New mechanics are important to keep the series fresh. And there is plenty of new ground to be explored, other series are able to introduce new mechanics every game so SF should be able to as well.
Most other fighting games are not focused on footsies the way SF is. So certain mechanics that negate focus on footsies, wouldn't work in a proper SF game.
I think you're also ignoring the subtleties in what mechanics SF6 is bringing back from prior games. Parries in SF6 function differently from 3rd Strike because in 6 they're complemented by the Drive system and you can't air parry in 6 like you can in 3rd Strike. Drive Rush off a parry or guard may seem similar to Guard Cancels from the Alpha games, but again they have different functionality in 6 because of the other systems they interact with, that weren't present in the Alpha series.
The speed definitely doesn't not look as fast as V. There is a metric shit ton more screenpause on things like drive impact and drive reversal, fall/knockback floatiness, etc.
On certain things like jab strings you can tell 6 is faster than 5 in part because there is no stupid three-frame buffer window in 6. Look at footage of Ryu players doing three crouching jabs into a Special vs., say, Urien doing 3 crouching jabs into EX Headbutt in SFV; the former is faster.
The speed's there in 6 where it still matters, with cancels & links for instance. Hit pause on EX attacks isn't noticeably more than in 5 from what I've seen, I think there are just some ways REEngine handles animations that UE4 did differently, and maybe you are conflating things on that front.
One of the few jarring things with 6 IMO are the grab tech animations; they look like they "snap" from the grab instance to suddenly the characters being far apart having tech'd.
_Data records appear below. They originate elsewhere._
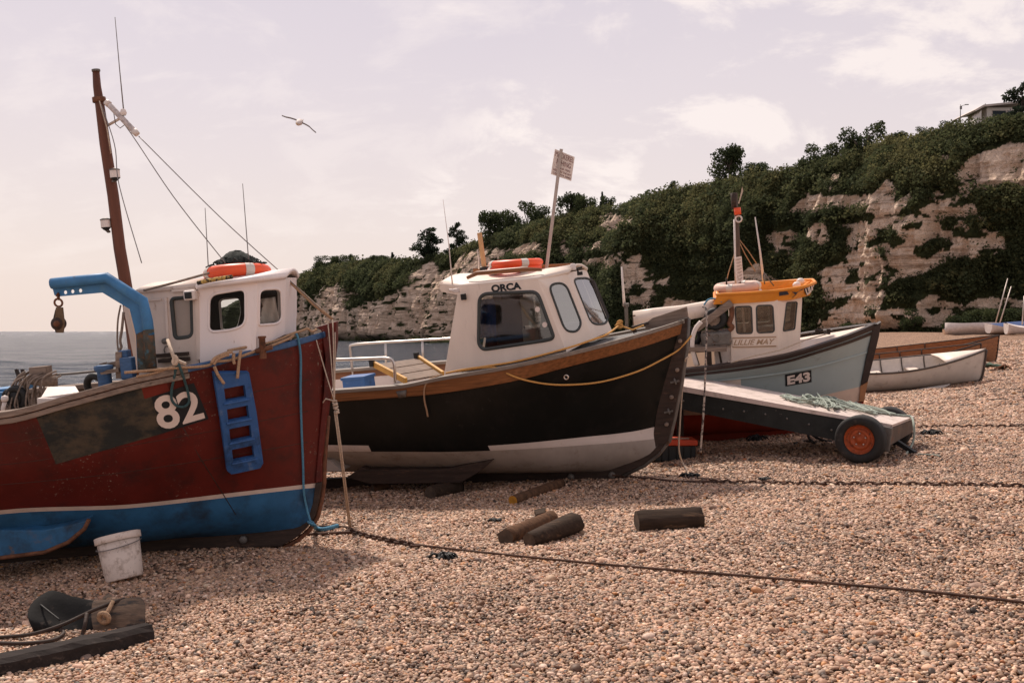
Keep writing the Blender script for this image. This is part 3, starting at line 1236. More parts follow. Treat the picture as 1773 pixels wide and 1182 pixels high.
def tree_meshes(kind, seed, n_leaf=4200):
    """unit tree (height 1): crown and trunk meshes"""
    g = np.random.default_rng(seed)
    rnd = random.Random(seed)
    tb = MB()
    trunk_top = 0.55 if kind != 'cedar' else 0.92
    lean = Vector((rnd.uniform(-.06, .06), rnd.uniform(-.06, .06), 0))
    tb.tube([lean * t * 2 + Vector((0, 0, t * trunk_top)) for t in (0, .3, .6, 1)], [.035, .028, .022, .008], 7)
    cl = []
    if kind == 'round':
        for k in range(rnd.randint(17, 23)):
            a = rnd.uniform(0, 6.28)
            z = rnd.uniform(0.12, 0.84)
            rr = 0.36 * math.sqrt(max(0.05, 1 - ((z - 0.5) / 0.46) ** 2)) * rnd.uniform(0.45, 1.0)
            c = Vector((math.cos(a) * rr, math.sin(a) * rr, z))
            cl.append((c, rnd.uniform(0.14, 0.23), rnd.uniform(0.65, 0.9)))
            tb.tube([Vector((0, 0, max(0.12, z - 0.3))), (c + Vector((0, 0, max(0.12, z - 0.3)))) / 2 + Vector((0, 0, .03)), c], [.014, .009, .004], 5)
    elif kind == 'cedar':
        for k in range(30):
            a = rnd.uniform(0, 6.28)
            z = 0.14 + 0.8 * k / 30 + rnd.uniform(-.04, .04)
            rr = (0.50 - 0.42 * max(0, z - 0.3)) * rnd.uniform(0.15, 1.0)
            c = Vector((math.cos(a) * rr, math.sin(a) * rr, z))
            cl.append((c, rnd.uniform(0.13, 0.24) * (1.15 - 0.5 * z), rnd.uniform(0.28, 0.5)))
            tb.tube([Vector((0, 0, z - 0.06)), c * 0.5 + Vector((0, 0, z * 0.5 - 0.02)), c], [.016, .010, .004], 5)
    else:   # small conifer
        for k in range(14):
            z = 0.12 + 0.84 * k / 14
            a = rnd.uniform(0, 6.28)
            rr = 0.2 * (1.05 - z)
            cl.append((Vector((math.cos(a) * rr, math.sin(a) * rr, z)), 0.15 * (1.2 - z) + 0.03, 0.7))
    wts = np.array([r * r for _, r, _ in cl])
    pick = g.choice(len(cl), n_leaf, p=wts / wts.sum())
    cc = np.array([tuple(c) for c, _, _ in cl])[pick]
    rr = np.array([r for _, r, _ in cl])[pick]
    fl = np.array([f for _, _, f in cl])[pick]
    d = g.normal(size=(n_leaf, 3))
    d /= np.linalg.norm(d, axis=1, keepdims=True)
    rad = rr * g.uniform(0.45, 1.08, n_leaf)
    cen = cc + d * rad[:, None] * np.stack([np.ones(n_leaf), np.ones(n_leaf), fl], 1)
    tint = np.clip(0.35 + 0.5 * (np.array([rnd.uniform(-.5, .5) for _ in cl])[pick]) + g.normal(0, 0.15, n_leaf), 0, 1)
    v, q = leaf_quads(cen, np.full(n_leaf, 0.027), g)
    col = np.repeat(np.repeat(tint[:, None], 4, 0), 3, 1)
    crown = quick_mesh(kind + '_crown', v, q, M_TREE if kind == 'round' else M_CONIFER, cols=col)
    to = tb.build('trunk', M_BARK)
    tm = to.data
    bpy.data.objects.remove(to)
    return crown, tm


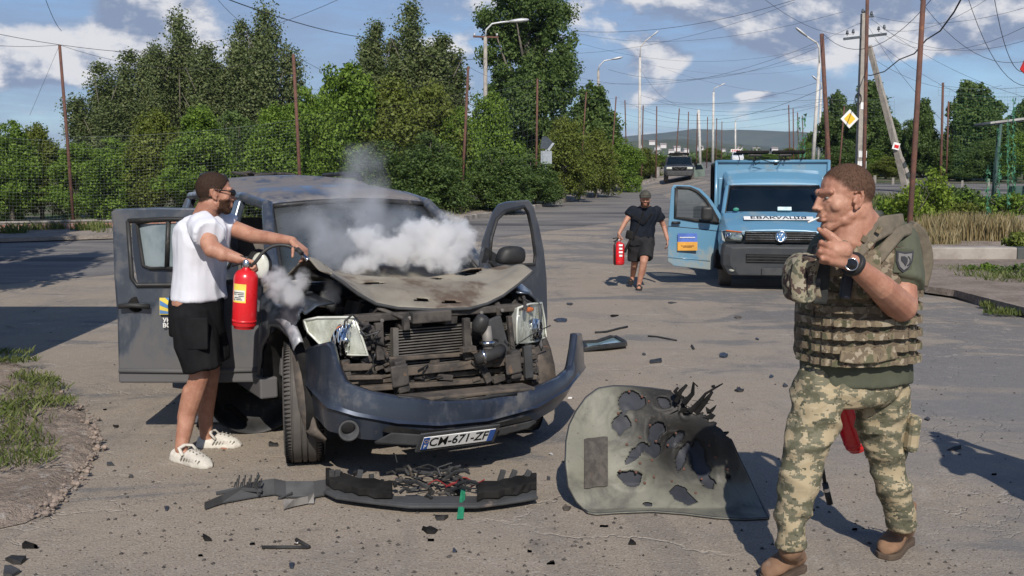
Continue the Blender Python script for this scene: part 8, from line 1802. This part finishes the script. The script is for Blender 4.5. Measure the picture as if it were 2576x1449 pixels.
for k in range(40):
    px_ = rr_.uniform(1000, 1190); p = G(px_, rr_.uniform(1225, 1285), rr_.uniform(.03, .16)); q = p+Vector((rr_.uniform(-.15, .15), rr_.uniform(-.06, .06), rr_.uniform(-.03, .06))); mb.tube([p, p.lerp(q, .5)+Vector((0, 0, .02)), q], rr_.choice((.004, .007, .010)), 5)
mb.build('snapped_bracket', M_PLAS, gs_)['kind'] = 'stuff'
mb = MB()
for k in range(6): px_ = (836, 850, 905, 1262, 1290, 1325)[k]; p = G(px_, 1252, .10); mb.box(p+Vector((0, 0, .02)), (.03, .02, .07), (.1, .1*k, .3)); 
for k in range(14): p = G(rr_.uniform(1010, 1175), rr_.uniform(1222, 1248), .02+rr_.uniform(0, .13)); mb.box(p, (rr_.uniform(.05, .2), .015, rr_.uniform(.006, .02)), (rr_.uniform(-.2, .2), rr_.uniform(-.4, .4), rr_.uniform(-.4, .4)))
mb.build('torn_slat', M_GREYP, gs_, bevel=.003)['kind'] = 'stuff'
mb = MB()
for k in range(3): p = G(rr_.uniform(1060, 1160), rr_.uniform(1262, 1282), .10); mb.tube(smooth_path([p, p+Vector((.05, -.01, .03)), p+Vector((.11, .01, -.01)), p+Vector((.16, -.02, .02))], 4), .004, 5)
mb.build('wire_loom', mat('wire_red', (.25, .02, .02), rough=.6), gs_, smooth=True)
mb = MB(); q = [G(1160, 1285, .10), G(1172, 1277, .10), G(1166, 1311, .012), G(1149, 1313, .010)]; mb.add(q+[v+Vector((0, .006, .004)) for v in q], [(0, 1, 2, 3), (7, 6, 5, 4), (0, 4, 5, 1), (1, 5, 6, 2), (2, 6, 7, 3), (3, 7, 4, 0)]); tag(mb.build('circuit_board', mat('board_green', (.02, .20, .10), (.015, .15, .08), 40, .5), None), 'small green circuit board leaning on the broken grille carrier', 'circuit board').location = gl0
mb = MB(); FL = [(515, 1290), (560, 1276), (640, 1262), (690, 1254), (720, 1258), (790, 1262), (835, 1256)]
mb.loft([[G(a, b, .010), G(a, b, .018), G(a, b-3-.045*min(a-505, 260)*.55, .05+.04*sm(515, 660, a)), G(a, b-5-.045*min(a-505, 260)*.55, .03)] for a, b in FL]); mb.tube([G(545, 1266, .05), G(600, 1262, .06), G(660, 1262, .05)], .012, 6)
for pts in ([(652, 1245), (648, 1228), (645, 1210), (652, 1198), (649, 1188)], [(652, 1245), (640, 1215), (650, 1200)], [(700, 1255), (720, 1246), (735, 1240)], [(545, 1272), (530, 1264), (525, 1256)]): mb.tube([at(a, b, on_ground(a, 1262).y)-gl0 for a, b in pts], [.013, .009, .012, .010, .004][:len(pts)], 5, flat=.6)
for k in range(14): p = G(590+k*5, 1262, .07); mb.tube([p, p+Vector((.01, 0, .03+.02*(k % 3)))], .004, 4)
tag(mb.build('torn_flap', M_GREYP, None), 'long ragged black plastic flap left of the broken grille carrier', 'car part').location = gl0
mb = MB(); mb.loft([[G(a, b, .01), G(a, b-6, .05), G(a+2, b-9, .03)] for a, b in ((714, 1288), (740, 1286), (775, 1278), (790, 1274))], closed=False); tag(mb.build('foil_scrap', M_ALU, None, solid=.004), 'crumpled silvery foil scrap under the torn flap', 'scrap').location = gl0
# ------------------------------------------------------------------ window frame, rods and shards
def flat(name, pts, m_, label, up=.006, th=.006, cat='debris', curl=.0, group=None):
    P_ = [on_ground(a, b) for a, b in pts]; c_ = sum(P_, Vector())/len(P_); mb = MB(); k = len(P_); r_ = random.Random(int(pts[0][0]*7+pts[0][1]))
    top_ = [p-c_+Vector((0, 0, up+th+curl*r_.random())) for p in P_]; bot_ = [p-c_+Vector((0, 0, max(up, .001))) for p in P_]; mid = Vector((0, 0, up+th+curl*.6))
    vs = top_+bot_+[mid]; fs = [(i, (i+1) % k, 2*k) for i in range(k)]+[tuple(range(2*k-1, k-1, -1))]+[(i, k+i, k+(i+1) % k, (i+1) % k) for i in range(k)]
    mb.add(vs, fs); o = mb.build(name, m_, None); o.location = c_; return tag(o, label, cat, group)
wf = [(1467, 871), (1500, 868), (1535, 862), (1550, 862), (1570, 872), (1573, 878), (1520, 884), (1475, 887)]
g0 = on_ground(1520, 875); e = empty('side_window', g0, 0, 'small triangular car window in a black frame lying on the road', 'car window'); mb = MB(); PW_ = [on_ground(a, b)-g0+Vector((0, 0, .03+.02*(a > 1500))) for a, b in wf]; mb.tube(PW_+[PW_[0]], .028, 6); mb.build('window_frame', M_PLAS, e); mb = MB(); mb.add([p+Vector((0, 0, -.005)) for p in PW_], [tuple(range(8))]); mb.build('window_pane', mat('sky_tinted_glass', (.20, .30, .34), (.15, .24, .28), 3, .08, spec=.9), e, solid=.004)
def rod(pts, r, label, name='metal_rod', m_=None, lift=.0):
    P_ = [on_ground(a, b)+Vector((0, 0, r+lift)) for a, b in pts]; c_ = P_[0].copy(); mb = MB(); mb.tube([p-c_ for p in P_], r, 6); o = mb.build(name, m_ or M_PLAS, None, smooth=True); o.location = c_; return tag(o, label, 'debris')
rod([(1497, 840), (1525, 838), (1555, 830), (1578, 826)], .013, 'bent dark rod lying above the triangular window'); rod([(1630, 848), (1655, 850), (1672, 853), (1702, 859)], .010, 'thin bent wire right of the dark rod', 'bent_wire')
rod([(660, 1384), (710, 1388), (778, 1388)], .009, 'long black strip on the road near the bottom edge', 'plastic_strip'); rod([(746, 1371), (762, 1380), (778, 1388)], .010, 'short black strip joined to the long one near the bottom edge', 'plastic_strip')
rod([(1740, 873), (1745, 880)], .012, 'tiny standing shard right of the thin wire', 'shard')
rg = random.Random(77); M_SH = [M_BLACK, M_PLAS, M_GREYP, mat('shard_navy', (.03, .04, .06), rough=.5)]
SH = [(75, 1384, 60, 14, 'ragged black shard near the lower left edge'), (40, 1418, 55, 18, 'folded black shard close to the bottom left corner'), (25, 1446, 50, 20, 'large black shard cut by the bottom left corner'), (230, 1162, 20, 8, 'dark shard beside the broken left bank'), (180, 1068, 18, 8, 'dark shard on the bank rim'), (100, 1027, 16, 6, 'dark shard in the grass of the left bank'), (280, 1172, 22, 7, 'dark shard right of the left bank'), (265, 1034, 12, 4, 'small dark shard below the open door'), (290, 1076, 18, 5, 'flat dark shard left of the man legs'), (690, 1125, 34, 10, 'dark shard left of the front tyre'), (330, 1205, 14, 6, 'small shard left of the white clog'), (420, 1285, 14, 5, 'small shard under the torn flap'),
      (520, 1362, 30, 9, 'black shard above the long black strip'), (505, 1404, 12, 6, 'small shard left of the long black strip'), (635, 1377, 14, 5, 'small shard left end of the long black strip'), (735, 1430, 16, 6, 'small shard under the long black strip'), (1080, 1341, 46, 12, 'faceted dark shard below the grille carrier'), (1115, 1308, 44, 12, 'grey broken piece below the grille carrier'), (1085, 1368, 22, 6, 'small bluish shard below the faceted one'), (1145, 1393, 16, 10, 'thin slanting shard near the bottom centre'), (1385, 1425, 26, 6, 'flat dark shard at the bottom centre'), (1425, 1285, 30, 8, 'brownish shard left of the standing hood'), (1380, 1210, 14, 7, 'pointed black shard between bumper and hood'), (1520, 1330, 22, 6, 'dark shard below the standing hood'), (1590, 1372, 20, 5, 'thin shard below the middle of the standing hood'), (1700, 1268, 10, 4, 'tiny shard at the hood foot'),
      (1432, 766, 20, 8, 'dark shard on the road above the bumper end'), (1410, 808, 34, 8, 'black pointed shard near the right headlamp'), (1545, 796, 28, 6, 'flat dark shard above the bent rod'), (1653, 912, 44, 9, 'navy shard right of the triangular window'), (1690, 763, 24, 4, 'thin dark shard in front of the walking man'), (1822, 897, 30, 14, 'crumpled black shard left of the soldier'), (1857, 800, 20, 10, 'brown crumpled scrap left of the soldier chest'), (1860, 986, 36, 6, 'flat dark blue shard above the hood tip'), (1975, 972, 18, 12, 'black crumpled shard beside the soldier hip'), (1940, 950, 14, 6, 'small shard beside the soldier hip'), (1795, 975, 14, 8, 'little dark shard by the hood tip'), (2400, 1134, 44, 8, 'dark flat shard right of the soldier'), (2330, 1058, 20, 5, 'small shard right of the soldier trousers'), (2150, 1340, 18, 6, 'shard between the boots of the soldier'), (2500, 1200, 14, 4, 'tiny shard near the right edge'), (2440, 700, 14, 4, 'tiny shard at the right verge'), (1620, 893, 10, 5, 'tiny shard near the navy shard'), (1905, 855, 12, 5, 'tiny shard above the crumpled black one'), (2040, 1290, 24, 7, 'rusty brown shard by the soldier shadow')]
for i, (a, b, w_, h_, lb) in enumerate(SH):
    n_ = rg.choice((5, 6, 7)); pts = []
    for k in range(n_): an = 2*math.pi*k/n_+rg.uniform(-.3, .3); s_ = rg.uniform(.55, 1.1); pts.append((a+math.cos(an)*w_/2*s_, b+math.sin(an)*h_/2*s_))
    flat('plastic_shard', pts, M_BROWN if 'brown' in lb else M_SH[i % 4], lb, .002, .006, 'shard', .022 if w_ > 25 else .008, 'plastic shards scattered on the road')
for a, b, lb in ((1385, 1148, 'white paper scrap by the bumper shadow'), (1332, 1394, 'white paper scrap at the bottom centre'), (1433, 1005, 'white crumb under the bumper end'), (462, 919, 'small white scrap left of the man'), (745, 1376, 'white scrap on the long black strip')):
    flat('paper_scrap', [(a-5, b), (a-1, b-2.5), (a+6, b-.5), (a+4, b+2), (a-2, b+1.6)], M_WHT, lb, .003, .003, 'scrap', .012)
# tiny crumbs strewn everywhere: uncountable
mb = MB(); r_ = random.Random(3)
for k in range(2600):
    px_, py_ = r_.uniform(60, 2560), 700+750*r_.random()**.8
    if px_ < 260 and 880 < py_ < 1330: continue
    if r_.random() > (.9 if 300 < px_ < 1500 and py_ > 1150 else .42): continue
    d_ = gd(px_, py_); x_ = at(px_, py_, d_).x; s_ = r_.choice((.004, .005, .006, .009, .014)); a = r_.uniform(0, 6.3)
    v = [Vector((x_+math.cos(a+q)*s_*r_.uniform(.5, 1.2), d_+math.sin(a+q)*s_*r_.uniform(.5, 1.2), .001)) for q in (0, 1.7, 3.3, 4.8)]+[Vector((x_, d_, s_*.8))]; mb.add(v, [(0, 1, 4), (1, 2, 4), (2, 3, 4), (3, 0, 4)])
tag(mb.build('debris_crumbs', mat('crumb', (.035, .032, .03), (.07, .06, .052), 3, .9), None), 'tiny charred crumbs strewn over the asphalt', 'crumbs', kind='stuff')
mb = MB(); r_ = random.Random(5)    # stones along the broken bank
EDGE = [(150, 960), (190, 1005), (215, 1040), (240, 1085), (246, 1125), (228, 1165), (203, 1212), (165, 1250), (128, 1285), (80, 1315)]
for k in range(330):
    i = r_.randrange(9); f = r_.random(); a = EDGE[i][0]*(1-f)+EDGE[i+1][0]*f+r_.gauss(-4, 13); b = EDGE[i][1]*(1-f)+EDGE[i+1][1]*f+r_.gauss(0, 8); g_ = on_ground(a, b); s_ = r_.choice((.004, .006, .009, .013, .022)); mb.ball((g_.x, g_.y, s_*.3+.035*(r_.random())), (s_, s_*r_.uniform(.6, 1), s_*.7), 6, 4, rot=(0, 0, r_.uniform(0, 3)))
tag(mb.build('rubble', mat('rubble_stone', (.30, .235, .19), (.19, .155, .13), 8, .95, bmp=.004, bscale=60), None), 'small broken asphalt stones along the edge of the left bank', 'rubble', kind='stuff')
# things under the open door
c_ = on_ground(640, 1095); mb = MB(); mb.loft([[Vector((math.sin(a)*r0*.32, y_, .30-math.cos(a)*r0*.30)) for r0, y_ in ((1.0, 0), (.98, .14), (.8, .22), (.3, .26))] for a in [(-1.9+i*.19) for i in range(21)]], closed=False)
o = mb.build('wheel_arch_shell', M_PLAS, None, smooth=True, solid=.01); o.location = c_+Vector((0.0, .05, 0)); o.rotation_euler = (.15, 0, .35); tag(o, 'black curved wheel arch shell lying between the man and the front tyre', 'car part')
mb = MB(); mb.ball((0, 0, .16), (.14, .09, .075), 12, 8); mb.ball((.13, .02, .18), (.10, .08, .08), 12, 8); o = remesh(mb, 'green_bag', mat('green_plastic_bag', (.05, .13, .03), (.08, .17, .05), 12, .35, bmp=.01, bscale=14), None, .008, 2, folds(.012, 14, 3)); o.location = on_ground(560, 1060); tag(o, 'crumpled green plastic bag under the open front door', 'bag')
mb = MB(); mb.box((0, 0, .09), (.34, .16, .04), (0, .03, .1)); mb.box((0, 0, .04), (.36, .2, .05)); o = mb.build('white_tray', M_WHT, None, bevel=.008); o.location = on_ground(560, 1064); tag(o, 'white tray under the green bag below the open door', 'tray')
mb = MB(); mb.tube([(-.12, 0, .02), (-.1, .0, .14), (.1, .02, .16), (.2, .04, .05)], .025, 8); o = mb.build('rubber_strip', M_BLACK, None, smooth=True); o.location = on_ground(545, 1085); tag(o, 'bent black rubber strip behind the far clog', 'rubber strip')
bpy.data.scenes.remove(bpy.data.scenes['tmp'])
# ------------------------------------------------------------------ the air
mb = MB(); mb.box((0, 1700, 40), (7600, 3700, 140))
m, t = base_mat('haze_air'); t.n.remove(t.b); pv = t.new('ShaderNodeVolumePrincipled', ins={'Color': (.62, .76, 1.0), 'Density': 0.00011, 'Anisotropy': 0.0}); t.l.new(pv.outputs[0], t.out.inputs['Volume'])
tag(mb.build('haze', m, None), 'thin summer haze over the valley', 'haze', kind='stuff')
I think SFV's animation for that was better, same for 3rd Strike. I don't remember how SFIV's grab tech animation was like. I think for 6 they just need more transitional frames from the point of the tech being engaged to the characters actually pushing away.
Same SFV just feels so clunky compared to IV and surprisingly enough VI somehow manages to surpass V in that regard.
I kind of disagree with this. IV had a few big issues IMO. Visual confirmation for jabs and shorts was barely present; you (literally) got the bare minimum visual feedback to tell if your jabs or shorts were connecting. That combined with another big issue in IV: over-reliance on one-frame links. A lot of the best combos in the game, even a lot of intermediate ones, required you do one-frame links, and lots of them. It was just a huge barrier that IMO felt arbitrary.
3S is usually considered one of the, if not THE, most complex of mainline SF games, and it didn't actually rely a lot on one-frame links at all. Yes, some characters had big combos that required them, but they didn't dominate the meta in the high-level play the way they did in SFIV. 3S also didn't require reliance on techniques like plinking; that's another issue with IV and it pretty much made playing with anything but an arcade stick impossible at high-level play, especially if you were playing characters like Gen or C.Viper (who both relied a ton on one-frame links and tech like plinking, negative edge etc.).
I do like IV's speed though, and I do wish V and VI at least had speed options so you could adjust the speed to match it. But that would probably screw up the balance in frame data.